I can agree. I just wanted to see what other people thought about this.


[edit on 4/24/2008 by Griff]



reply posted on 24-4-2008 @ 12:28 PM by gottago
reply to post by Griff



I've mentioned Tesla's pocket "quake" machine in a few posts and thought of opening a thread on it, so glad to see you got farther than I did with it.

There's no question Tesla's ideas on frequency and harmonics can produce destructive results--it's a fascinating area of science that leads in several directions, one being scalar weapons and HAARP arrays. Focused energy at a distance. Also to his little quake gadget at the other end of the spectrum.

Tom Beardon is the best-known proponent about all this; he believes the Soviets had scalar arrays operational in the 70s and the US caught up more recently--and he also claims there are rogue non-state actors with them, FWIW. But the little that is known about the subject and his claims for a remarkable black arsenal of "Tesla tech" gives one pause; some of it is really out there.

One claim though was quite compelling: IIRC the Soviets were working on a Tesla idea for a resonant tube as a weapon (the story goes that Stalin had Soviet scientists go back through scientific literature into the late 19th C to see if there was anything they could develop to leapfrog the US, and they came upon Telsa and experimented extensively with his ideas and patents). The idea was to induce a resonant frequency in a large metal tube that would act like a harmonic cannon. They raised the frequency in steps until they reached a certain level of hz that began to make the field people violently ill. They abandoned experiments in that range because they realized that the focused resonance could actually kill people. A few more steps and you're in literal tin-foil hat territory, with those claims of the gov't bombarding people with "mind-control beams."

You could see a scenario of literally vibrating the towers to pieces, in tandem with thermite and shaped charges. It could explain a lot: the pulverized concrete, the neatly sectioned core columns broken at the welds, the infamous seismic readings...but like insolubrious points out, it wouldn't be a version of the pocket quake machine but probably a scalar weapon, and here you're in an area as speculative as 4g mini-nukes unfortunately.

[edit on 24-4-2008 by gottago]


reply posted on 24-4-2008 @ 01:04 PM by gottago
reply to post by Griff



You should go through Beardon's website; there's quite a lot of provocative material there, much of it pure speculation but not all. It's about the worst-organized site I've ever seen, a bit like an old curiosity shop of alternative science but some fascinating stuff in there, especially his view of Maxwell's original EM equations.

Here's a link to his weapons section, much of it regarding Tesla's scalar weaponry.

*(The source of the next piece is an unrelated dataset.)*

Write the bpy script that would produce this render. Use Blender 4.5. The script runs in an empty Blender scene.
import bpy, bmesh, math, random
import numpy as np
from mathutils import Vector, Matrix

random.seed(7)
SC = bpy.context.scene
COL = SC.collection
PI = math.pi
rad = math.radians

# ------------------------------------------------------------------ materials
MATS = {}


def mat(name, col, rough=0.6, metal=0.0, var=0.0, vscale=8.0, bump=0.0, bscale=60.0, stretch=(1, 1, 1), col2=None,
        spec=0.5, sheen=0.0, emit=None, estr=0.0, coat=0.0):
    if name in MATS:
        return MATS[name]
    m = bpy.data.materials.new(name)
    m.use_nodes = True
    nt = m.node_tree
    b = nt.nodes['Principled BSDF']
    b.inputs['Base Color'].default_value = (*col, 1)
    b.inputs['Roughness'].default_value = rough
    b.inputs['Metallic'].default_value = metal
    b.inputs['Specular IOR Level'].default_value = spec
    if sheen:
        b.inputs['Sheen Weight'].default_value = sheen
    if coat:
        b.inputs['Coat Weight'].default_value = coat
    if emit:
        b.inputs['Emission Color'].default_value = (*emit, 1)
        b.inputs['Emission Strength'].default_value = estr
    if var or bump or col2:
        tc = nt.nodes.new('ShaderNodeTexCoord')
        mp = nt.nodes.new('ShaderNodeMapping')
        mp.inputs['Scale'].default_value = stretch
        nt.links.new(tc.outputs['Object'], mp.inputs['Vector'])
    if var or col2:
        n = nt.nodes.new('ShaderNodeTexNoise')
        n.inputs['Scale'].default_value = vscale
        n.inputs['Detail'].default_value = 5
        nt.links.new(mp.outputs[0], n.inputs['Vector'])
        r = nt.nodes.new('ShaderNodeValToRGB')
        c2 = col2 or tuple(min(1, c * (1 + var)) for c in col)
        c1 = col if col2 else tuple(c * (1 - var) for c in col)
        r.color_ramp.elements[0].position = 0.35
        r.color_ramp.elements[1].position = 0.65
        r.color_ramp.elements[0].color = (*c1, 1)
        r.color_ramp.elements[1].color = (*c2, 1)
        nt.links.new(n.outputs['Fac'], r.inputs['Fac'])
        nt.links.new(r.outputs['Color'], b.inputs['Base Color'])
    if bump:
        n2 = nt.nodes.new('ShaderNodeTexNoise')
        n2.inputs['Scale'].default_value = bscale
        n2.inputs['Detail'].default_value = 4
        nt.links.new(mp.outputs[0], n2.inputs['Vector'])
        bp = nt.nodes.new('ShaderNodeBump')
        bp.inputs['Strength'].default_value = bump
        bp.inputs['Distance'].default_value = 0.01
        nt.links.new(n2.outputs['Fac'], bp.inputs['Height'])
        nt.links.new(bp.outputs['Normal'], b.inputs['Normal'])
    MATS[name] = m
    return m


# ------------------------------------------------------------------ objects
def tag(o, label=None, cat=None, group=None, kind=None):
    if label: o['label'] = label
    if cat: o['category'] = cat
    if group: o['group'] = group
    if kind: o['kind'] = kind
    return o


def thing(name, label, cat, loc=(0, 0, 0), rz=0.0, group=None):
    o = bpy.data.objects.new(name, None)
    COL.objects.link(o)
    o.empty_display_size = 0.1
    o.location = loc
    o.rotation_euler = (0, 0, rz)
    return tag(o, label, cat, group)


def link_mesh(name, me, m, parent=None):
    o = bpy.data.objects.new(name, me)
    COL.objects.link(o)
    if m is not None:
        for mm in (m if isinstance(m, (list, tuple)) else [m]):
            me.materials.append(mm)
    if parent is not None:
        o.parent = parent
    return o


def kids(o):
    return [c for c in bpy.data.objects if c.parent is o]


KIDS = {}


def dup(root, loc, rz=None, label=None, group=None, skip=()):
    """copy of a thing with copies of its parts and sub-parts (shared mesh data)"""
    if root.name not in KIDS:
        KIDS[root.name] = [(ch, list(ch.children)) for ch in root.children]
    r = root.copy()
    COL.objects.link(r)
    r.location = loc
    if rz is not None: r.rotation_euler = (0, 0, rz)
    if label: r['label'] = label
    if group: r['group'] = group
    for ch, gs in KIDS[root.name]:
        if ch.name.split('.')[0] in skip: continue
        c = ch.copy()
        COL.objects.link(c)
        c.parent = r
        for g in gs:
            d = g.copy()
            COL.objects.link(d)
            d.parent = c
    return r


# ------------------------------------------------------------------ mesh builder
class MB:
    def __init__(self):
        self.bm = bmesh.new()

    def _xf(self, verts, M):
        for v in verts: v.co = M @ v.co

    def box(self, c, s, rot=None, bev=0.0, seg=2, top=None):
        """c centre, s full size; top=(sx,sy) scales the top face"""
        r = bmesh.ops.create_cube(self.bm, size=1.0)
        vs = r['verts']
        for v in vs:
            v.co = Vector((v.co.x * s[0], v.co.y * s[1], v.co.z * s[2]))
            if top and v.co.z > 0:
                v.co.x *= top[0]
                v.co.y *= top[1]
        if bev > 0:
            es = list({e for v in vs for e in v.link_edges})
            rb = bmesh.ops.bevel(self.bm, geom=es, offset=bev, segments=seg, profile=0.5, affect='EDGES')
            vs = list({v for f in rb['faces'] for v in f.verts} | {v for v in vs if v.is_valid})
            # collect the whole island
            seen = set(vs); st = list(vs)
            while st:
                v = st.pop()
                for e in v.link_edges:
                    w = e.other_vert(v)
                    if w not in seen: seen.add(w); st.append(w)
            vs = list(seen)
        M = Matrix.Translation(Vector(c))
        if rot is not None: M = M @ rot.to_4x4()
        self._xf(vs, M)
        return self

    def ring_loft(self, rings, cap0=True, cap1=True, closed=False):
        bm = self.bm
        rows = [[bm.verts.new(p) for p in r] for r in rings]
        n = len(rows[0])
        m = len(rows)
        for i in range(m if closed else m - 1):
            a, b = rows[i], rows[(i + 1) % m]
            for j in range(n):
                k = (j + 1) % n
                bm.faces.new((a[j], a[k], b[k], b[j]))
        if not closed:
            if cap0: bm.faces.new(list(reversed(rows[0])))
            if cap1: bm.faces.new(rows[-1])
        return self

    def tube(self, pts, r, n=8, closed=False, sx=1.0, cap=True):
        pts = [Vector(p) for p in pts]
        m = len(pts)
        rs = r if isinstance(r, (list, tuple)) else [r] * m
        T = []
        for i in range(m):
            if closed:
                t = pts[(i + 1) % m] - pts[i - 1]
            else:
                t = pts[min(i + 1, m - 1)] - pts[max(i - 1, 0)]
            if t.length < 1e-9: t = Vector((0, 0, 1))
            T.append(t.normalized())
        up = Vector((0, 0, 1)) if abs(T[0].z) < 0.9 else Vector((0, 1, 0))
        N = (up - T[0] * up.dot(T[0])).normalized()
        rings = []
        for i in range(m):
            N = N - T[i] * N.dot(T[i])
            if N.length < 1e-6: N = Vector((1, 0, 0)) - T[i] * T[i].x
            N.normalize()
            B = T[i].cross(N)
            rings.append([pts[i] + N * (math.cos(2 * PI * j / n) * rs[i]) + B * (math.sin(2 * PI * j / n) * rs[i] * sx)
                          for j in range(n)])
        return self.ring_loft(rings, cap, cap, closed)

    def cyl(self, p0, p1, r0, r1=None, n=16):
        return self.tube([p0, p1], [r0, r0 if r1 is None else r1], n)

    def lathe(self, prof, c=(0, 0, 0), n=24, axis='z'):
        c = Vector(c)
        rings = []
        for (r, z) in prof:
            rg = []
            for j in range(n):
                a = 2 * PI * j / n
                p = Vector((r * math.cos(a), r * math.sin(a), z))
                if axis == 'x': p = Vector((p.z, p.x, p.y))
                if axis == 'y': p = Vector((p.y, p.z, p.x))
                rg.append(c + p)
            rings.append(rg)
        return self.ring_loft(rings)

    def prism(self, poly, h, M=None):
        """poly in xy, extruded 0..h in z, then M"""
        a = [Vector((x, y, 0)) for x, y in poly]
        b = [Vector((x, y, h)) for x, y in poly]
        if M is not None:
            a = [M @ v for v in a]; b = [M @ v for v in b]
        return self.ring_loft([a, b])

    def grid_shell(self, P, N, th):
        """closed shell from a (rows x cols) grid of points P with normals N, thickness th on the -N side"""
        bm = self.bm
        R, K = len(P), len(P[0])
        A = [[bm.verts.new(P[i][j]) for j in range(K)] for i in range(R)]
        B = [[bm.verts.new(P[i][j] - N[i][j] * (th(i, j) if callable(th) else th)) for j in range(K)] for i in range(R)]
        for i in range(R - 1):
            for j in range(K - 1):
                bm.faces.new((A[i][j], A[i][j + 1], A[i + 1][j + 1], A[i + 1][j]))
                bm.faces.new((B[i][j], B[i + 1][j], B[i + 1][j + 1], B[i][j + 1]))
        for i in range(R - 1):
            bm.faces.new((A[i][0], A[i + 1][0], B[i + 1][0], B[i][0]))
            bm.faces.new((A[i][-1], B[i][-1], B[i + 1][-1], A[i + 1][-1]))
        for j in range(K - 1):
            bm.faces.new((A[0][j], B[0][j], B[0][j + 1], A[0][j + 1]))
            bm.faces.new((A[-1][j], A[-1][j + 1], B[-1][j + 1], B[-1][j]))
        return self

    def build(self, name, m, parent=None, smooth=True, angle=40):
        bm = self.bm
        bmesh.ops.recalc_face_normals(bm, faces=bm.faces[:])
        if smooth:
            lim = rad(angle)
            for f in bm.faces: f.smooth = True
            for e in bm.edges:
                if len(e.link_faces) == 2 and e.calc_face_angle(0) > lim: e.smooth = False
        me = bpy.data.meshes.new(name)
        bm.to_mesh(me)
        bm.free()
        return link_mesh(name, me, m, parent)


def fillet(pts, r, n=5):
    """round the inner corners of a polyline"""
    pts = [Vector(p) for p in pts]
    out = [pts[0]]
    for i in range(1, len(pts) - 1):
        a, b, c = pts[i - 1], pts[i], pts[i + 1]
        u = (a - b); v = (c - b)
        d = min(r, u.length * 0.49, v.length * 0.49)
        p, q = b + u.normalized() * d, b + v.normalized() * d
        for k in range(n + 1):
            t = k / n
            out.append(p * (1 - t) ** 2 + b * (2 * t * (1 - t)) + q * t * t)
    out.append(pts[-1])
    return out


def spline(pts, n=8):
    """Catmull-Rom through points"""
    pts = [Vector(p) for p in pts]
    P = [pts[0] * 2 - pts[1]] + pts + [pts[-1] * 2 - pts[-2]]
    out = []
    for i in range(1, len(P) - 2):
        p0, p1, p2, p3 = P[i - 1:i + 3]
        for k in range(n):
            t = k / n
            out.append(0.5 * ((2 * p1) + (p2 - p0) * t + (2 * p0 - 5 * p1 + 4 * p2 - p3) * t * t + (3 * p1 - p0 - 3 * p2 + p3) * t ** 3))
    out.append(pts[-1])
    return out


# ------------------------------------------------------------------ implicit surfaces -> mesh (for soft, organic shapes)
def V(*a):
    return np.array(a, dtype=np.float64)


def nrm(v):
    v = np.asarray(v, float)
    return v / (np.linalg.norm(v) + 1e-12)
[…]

reply posted on 24-4-2008 @ 01:39 PM by Griff
Not to throw my own thread off topic but I found something of interest from NIST.

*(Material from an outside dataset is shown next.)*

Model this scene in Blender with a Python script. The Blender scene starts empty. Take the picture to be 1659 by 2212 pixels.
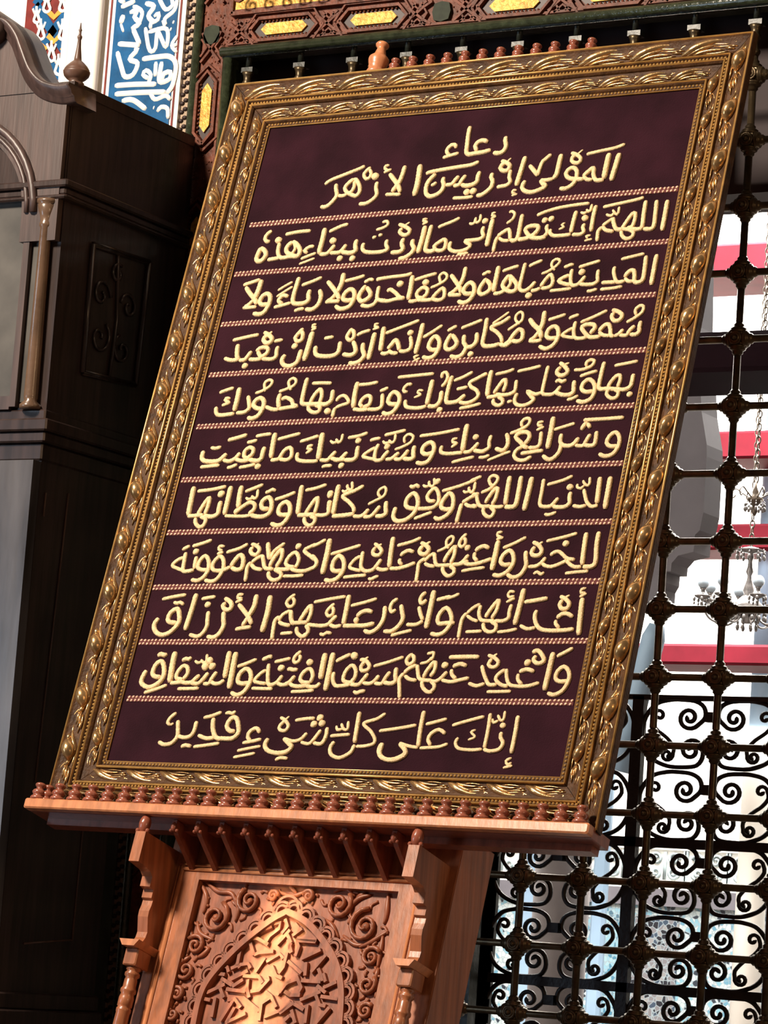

Fire-induced core column shortening detected. Due to heating from fires following the aircraft impacts and subsequent buckling, there was a shortening of core columns seen in both towers on floors at or near the fire-affected impact sites. Shortening of the core columns caused the floor system to pull the perimeter columns inward—the observed inward bowing that was seen minutes prior to the collapse of each tower. Significant thermal sagging of the floor system exacerbated the inward pull on the perimeter columns in WTC 2. Vertical loads carried by shortened columns were redistributed to perimeter columns, putting additional strain on their load-bearing capabilities.


www.nist.gov...

Are they saying that the heat from the fires shortened the core columns? Or are they saying that the core columns buckled, causing them to shorten?

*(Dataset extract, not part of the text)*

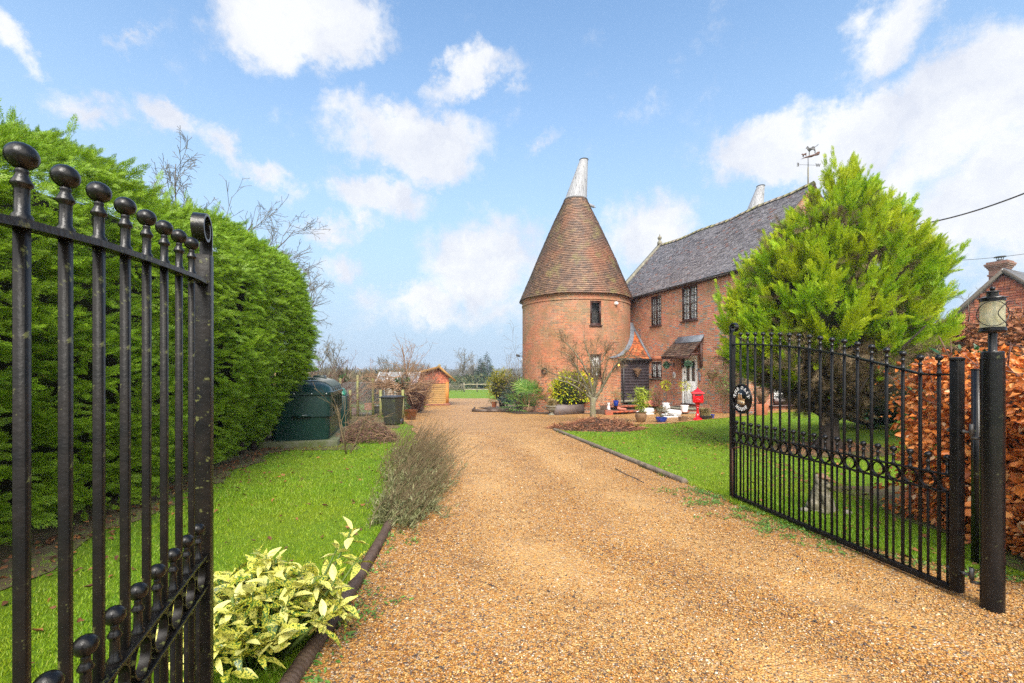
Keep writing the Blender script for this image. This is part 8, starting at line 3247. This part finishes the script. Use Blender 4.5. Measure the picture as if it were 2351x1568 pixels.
    cone = crown * np.array([.6, .6, 1.15])
    V, F = place([(crown[:, [2, 1, 0]] * [1, 1, -1], cf), (cone[:, [2, 1, 0]] * [1, 1, -1], cf), (crown[:, [2, 1, 0]] * [.8, 1.2, 1], cf), (crown[:, [2, 1, 0]] * [.7, 1.1, -1], cf)], np.c_[x, y, gz(x, y) - .5], np.tile([0, 0, 1.0], (len(x), 1)), np.c_[rng.normal(0, 1, (len(x), 2)), np.zeros(len(x))], s, rng)
    kind(MB().addA(V, F).build('far_woods', MT['far_wood']), 'stuff')


MT['twig_far'] = simple('far_twigs', (0.12, 0.105, 0.075), (0.15, 0.125, 0.085), .4, .9)
MT['dark_conifer'] = leafmat('dark_conifer', [(0, (0.012, 0.03, 0.012)), (1, (0.035, 0.07, 0.03))], .05, .7)
MT['far_green'] = leafmat('far_evergreen_mass', [(0, (0.022, 0.04, 0.014)), (.5, (0.05, 0.075, 0.022)), (1, (0.11, 0.10, 0.04))], .1, .8)
MT['far_scrub'] = leafmat('far_scrub', [(0, (0.06, 0.055, 0.03)), (.6, (0.12, 0.10, 0.055)), (1, (0.15, 0.11, 0.07))], .1, .9)
MT['far_wood'] = leafmat('far_wood_crowns', [(0, (0.018, 0.03, 0.014)), (.5, (0.045, 0.05, 0.028)), (1, (0.075, 0.065, 0.045))], 0, .9)
countryside()


# ------------------------------------------------------------------ hazy winter air
def haze():
    m = bpy.data.materials.new('hazy_air')
    m.use_nodes = True
    nt = m.node_tree
    nt.nodes.clear()
    out = node(nt, 'ShaderNodeOutputMaterial')
    v = node(nt, 'ShaderNodeVolumePrincipled')
    v.inputs['Color'].default_value = (0.86, 0.92, 1.0, 1)
    v.inputs['Density'].default_value = HAZE
    v.inputs['Anisotropy'].default_value = 0.3
    nt.links.new(v.outputs[0], out.inputs['Volume'])
    zmin = float(gz(0, 250)) - 3
    o = MB().box((0, 1330, (zmin + 14.5) / 2), (5400, 2760, 14.5 - zmin)).build('haze', m)
    kind(o, 'stuff')


HAZE = 0.0010
haze()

If they are saying the columns shrank, then I'd have to call them imbociles. Steel (and everything else except for some things as in ice crystals) expands due to heat not contracts.

If they are saying the columns buckled from the heat, then they are admitting that the core failed first.

Which is it?

I thought their explaination was that the trusses pulled the outer columns inward. Not the core collapsed and pulled them inward?